Additive Manufacturing Process Root Selection Using Bayesian Network

Abstract

Additive manufacturing emerged as a highly promising technology within the realm of manufacturing, offering advantages such as rapid customization, on-demand production, the ability to create intricate shapes, and the absence of economies of scale dependency. Its widespread adoption is evident across various industries, including aviation, oil and gas, and the automotive sector. But finding the most favorable process root to 3D print a part that makes sense both technically and economically is a challenging and tricky task because there are many different methods, each with its own unique constraints. This article focuses on the complex decision-making process of choosing which process root to be selected for 3D printing something, considering various attributes. It introduces a novel framework combining the Delphi methodology, the Neutrosophic Best-Worst Method, and Bayesian Network analysis to discern the most viable additive manufacturing process root for a given part.
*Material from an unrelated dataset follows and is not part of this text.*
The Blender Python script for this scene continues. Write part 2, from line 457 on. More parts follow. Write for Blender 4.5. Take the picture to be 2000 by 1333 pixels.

To validate the efficacy of this framework, a practical case study involving Ferro Oil Tech India Pvt. Ltd. is employed. The study evaluates three discrete additive manufacturing process routes: direct fabrication via direct metal laser sintering, selective laser sintering combined with investment casting, and stereolithography coupled with investment casting. The findings indicate that the direct metal laser sintering process proves to be both economically viable and technically feasible.